Enter the Predators.

During Roving Sands 95, “numerous TELs were detected by U-2s and UAVs before missile launches,” Air Force chief of staff Gen. Ronald Fogleman noted in Joint Forces Quarterly four months after the drill wrapped up.

The “unmanned aerial vehicles” Fogleman referred to were the prototype Predators and the Army’s smaller Hunter drones. Unlike the manned U-2s, these pilotless planes could deliver vital information in near-real time.

The drones spotted targets for Apache gunships and fighter bombers. Army Patriot surface-to-air missiles, along with others manned by German and Dutch crews, guarded the skies against any rockets that escaped the bombardments.

In at least one instance, “if the Predator had not been available to rapidly confirm the presence of the targets, the opportunity would have passed,” Army Lt. Gen. Joy M. Garner, in charge of Army troops during the war game, pointed out in the November-December 1995 issue of Air Defense Artillery.

In the end, Pentagon analysts declared that friendly forces had successfully destroyed 85 percent of all the mock launchers in exercise. For at least another decade, air-defense troops traveled to Texas for annual Roving Sands drills to keep practicing their trade.

But any plans the Army might’ve had to use the Predators for missile defense quickly came to a halt. Two months after Roving Sands 95, the Pentagon dispatched the drones and their crews to the Balkans as the former Yugoslavia disintegrated and exploded into a civil war.

A little more than year later, the service’s future with the Predators ended altogether. In September 1996, the Air Force took control of the drones completely.

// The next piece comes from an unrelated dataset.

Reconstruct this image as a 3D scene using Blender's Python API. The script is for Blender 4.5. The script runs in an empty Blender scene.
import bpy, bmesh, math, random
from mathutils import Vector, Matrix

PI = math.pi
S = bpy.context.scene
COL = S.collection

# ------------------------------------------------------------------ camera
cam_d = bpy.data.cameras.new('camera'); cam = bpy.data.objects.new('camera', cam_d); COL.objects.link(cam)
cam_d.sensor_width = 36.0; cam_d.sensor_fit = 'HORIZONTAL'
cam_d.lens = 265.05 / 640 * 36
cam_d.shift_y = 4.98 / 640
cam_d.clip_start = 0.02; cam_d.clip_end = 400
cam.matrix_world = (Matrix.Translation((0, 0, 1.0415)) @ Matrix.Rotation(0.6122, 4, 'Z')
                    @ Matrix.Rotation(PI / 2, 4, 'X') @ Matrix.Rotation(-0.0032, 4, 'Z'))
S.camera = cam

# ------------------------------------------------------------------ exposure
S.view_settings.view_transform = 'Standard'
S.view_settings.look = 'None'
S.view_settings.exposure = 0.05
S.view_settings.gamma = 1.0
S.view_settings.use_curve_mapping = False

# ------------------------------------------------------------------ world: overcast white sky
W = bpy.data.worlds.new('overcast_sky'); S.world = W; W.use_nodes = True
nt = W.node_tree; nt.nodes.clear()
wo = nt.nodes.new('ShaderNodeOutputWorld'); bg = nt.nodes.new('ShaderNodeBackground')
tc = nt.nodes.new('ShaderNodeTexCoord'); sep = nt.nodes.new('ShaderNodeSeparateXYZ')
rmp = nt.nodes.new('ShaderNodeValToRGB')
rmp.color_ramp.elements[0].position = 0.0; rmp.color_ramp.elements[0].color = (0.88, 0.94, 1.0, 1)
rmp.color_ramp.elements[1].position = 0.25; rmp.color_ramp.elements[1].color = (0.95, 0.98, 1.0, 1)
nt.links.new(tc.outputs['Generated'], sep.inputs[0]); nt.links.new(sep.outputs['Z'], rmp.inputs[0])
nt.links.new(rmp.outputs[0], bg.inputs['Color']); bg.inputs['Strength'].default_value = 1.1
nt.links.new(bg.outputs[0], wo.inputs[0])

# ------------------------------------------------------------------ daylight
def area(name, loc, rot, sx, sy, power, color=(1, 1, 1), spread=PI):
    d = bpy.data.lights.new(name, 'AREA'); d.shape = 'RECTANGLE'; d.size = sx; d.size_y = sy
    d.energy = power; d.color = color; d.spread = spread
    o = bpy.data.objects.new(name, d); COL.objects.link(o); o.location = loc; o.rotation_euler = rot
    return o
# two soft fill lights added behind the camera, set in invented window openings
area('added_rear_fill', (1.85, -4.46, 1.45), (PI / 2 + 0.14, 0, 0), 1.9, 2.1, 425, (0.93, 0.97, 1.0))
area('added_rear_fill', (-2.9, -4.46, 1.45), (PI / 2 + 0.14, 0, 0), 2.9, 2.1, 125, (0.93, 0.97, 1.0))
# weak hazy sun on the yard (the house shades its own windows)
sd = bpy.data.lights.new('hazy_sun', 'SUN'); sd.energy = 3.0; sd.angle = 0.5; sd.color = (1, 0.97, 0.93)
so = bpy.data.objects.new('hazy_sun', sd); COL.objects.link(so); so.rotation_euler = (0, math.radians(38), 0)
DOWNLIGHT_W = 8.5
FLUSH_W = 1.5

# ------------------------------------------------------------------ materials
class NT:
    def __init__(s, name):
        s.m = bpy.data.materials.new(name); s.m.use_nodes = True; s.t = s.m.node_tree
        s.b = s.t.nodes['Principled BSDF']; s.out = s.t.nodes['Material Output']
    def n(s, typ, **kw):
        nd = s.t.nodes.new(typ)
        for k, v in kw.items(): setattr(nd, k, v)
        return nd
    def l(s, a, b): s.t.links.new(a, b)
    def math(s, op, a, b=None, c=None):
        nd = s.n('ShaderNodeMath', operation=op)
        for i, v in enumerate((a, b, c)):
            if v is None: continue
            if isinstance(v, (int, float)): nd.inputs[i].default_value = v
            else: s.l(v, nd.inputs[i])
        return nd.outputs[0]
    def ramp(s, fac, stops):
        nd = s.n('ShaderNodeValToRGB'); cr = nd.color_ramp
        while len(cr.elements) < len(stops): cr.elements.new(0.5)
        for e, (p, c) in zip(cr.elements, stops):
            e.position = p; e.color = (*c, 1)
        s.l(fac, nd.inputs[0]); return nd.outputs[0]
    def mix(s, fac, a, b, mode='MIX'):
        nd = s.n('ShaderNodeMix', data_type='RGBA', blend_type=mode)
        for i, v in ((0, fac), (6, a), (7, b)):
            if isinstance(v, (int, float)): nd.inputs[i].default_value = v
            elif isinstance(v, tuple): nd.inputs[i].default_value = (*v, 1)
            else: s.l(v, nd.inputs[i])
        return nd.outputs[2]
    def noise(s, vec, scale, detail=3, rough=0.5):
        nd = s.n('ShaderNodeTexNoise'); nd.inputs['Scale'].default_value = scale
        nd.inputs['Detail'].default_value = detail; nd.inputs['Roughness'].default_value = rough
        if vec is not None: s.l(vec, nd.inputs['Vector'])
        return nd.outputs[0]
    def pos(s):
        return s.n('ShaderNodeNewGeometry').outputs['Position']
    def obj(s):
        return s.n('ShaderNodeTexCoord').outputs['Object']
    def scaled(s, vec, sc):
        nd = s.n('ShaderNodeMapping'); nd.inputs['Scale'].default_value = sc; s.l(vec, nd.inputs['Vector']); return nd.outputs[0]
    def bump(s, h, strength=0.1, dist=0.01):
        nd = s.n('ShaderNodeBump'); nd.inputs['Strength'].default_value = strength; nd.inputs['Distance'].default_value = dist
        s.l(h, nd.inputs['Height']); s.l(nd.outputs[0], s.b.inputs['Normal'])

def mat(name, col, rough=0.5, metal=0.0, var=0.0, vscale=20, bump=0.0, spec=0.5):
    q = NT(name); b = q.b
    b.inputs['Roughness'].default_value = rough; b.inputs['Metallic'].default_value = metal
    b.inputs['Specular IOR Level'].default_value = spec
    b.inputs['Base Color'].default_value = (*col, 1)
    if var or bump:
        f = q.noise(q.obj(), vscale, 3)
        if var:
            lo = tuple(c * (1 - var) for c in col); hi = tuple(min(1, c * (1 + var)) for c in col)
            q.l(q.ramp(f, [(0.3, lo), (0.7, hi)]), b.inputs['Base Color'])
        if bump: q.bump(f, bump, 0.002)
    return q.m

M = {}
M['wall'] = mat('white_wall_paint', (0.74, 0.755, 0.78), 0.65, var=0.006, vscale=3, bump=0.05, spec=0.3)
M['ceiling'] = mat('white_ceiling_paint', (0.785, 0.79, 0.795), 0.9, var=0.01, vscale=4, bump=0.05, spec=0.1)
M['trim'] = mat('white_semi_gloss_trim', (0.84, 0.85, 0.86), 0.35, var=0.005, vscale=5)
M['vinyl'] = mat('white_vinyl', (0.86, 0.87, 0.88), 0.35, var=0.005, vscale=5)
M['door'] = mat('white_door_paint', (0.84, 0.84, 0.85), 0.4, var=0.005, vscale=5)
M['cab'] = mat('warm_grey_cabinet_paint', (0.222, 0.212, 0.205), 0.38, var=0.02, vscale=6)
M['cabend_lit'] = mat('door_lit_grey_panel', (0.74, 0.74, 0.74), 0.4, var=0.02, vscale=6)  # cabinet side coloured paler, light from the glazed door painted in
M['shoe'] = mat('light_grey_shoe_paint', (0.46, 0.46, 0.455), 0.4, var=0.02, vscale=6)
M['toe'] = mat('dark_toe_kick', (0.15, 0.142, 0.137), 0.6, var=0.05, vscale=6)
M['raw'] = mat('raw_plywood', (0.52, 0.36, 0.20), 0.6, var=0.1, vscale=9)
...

“Up to this point, the Air Force had no significant involvement in the … process other than sending one pilot to fly the air vehicle,” Thomas Ehrhard, a special assistant to the flying branch’s chief of staff, wrote in Air Force UAVs — The Secret History.

But Air Force leaders had worried the Army was encroaching on its turf. Destroying missile launchers from the skies should be a job for the Air Force, not a bunch of ground-pounders, the leaders believed. The Army also had trouble keeping its less-advanced Hunter drones operational.

Fogleman — the Air Force chief — was determined to take the Predator away from the Army.

“If the Army took Predator, they would just screw it up and the program would go down the tubes,” Fogleman said according to Erhard’s history. “If anyone was going to make it work, we were.”

The rest is history.

During the past decade, the Pentagon’s demand for the Air Force’s Predators—and newer, larger Reaper drones—has skyrocketed.

But today, these drones carry out a very different set of missions. The unmanned planes—which can now carry missiles themselves—spend so much time hunting and killing terrorists that they probably wouldn’t have any time to snoop for rockets.

The Air Force’s drone force has struggled to keep up with the demand and morale. With the aircraft and crews often strained to the breaking point, the flying branch’s pilotless planes have suffered a number of crashes.

The Army eventually got its own Predator-like drone, the MQ-1C Gray Eagle. But like their Air Force counterparts, these unmanned attackers will probably find themselves scouring the battlefield for militants rather than enemy missile launchers for the foreseeable future.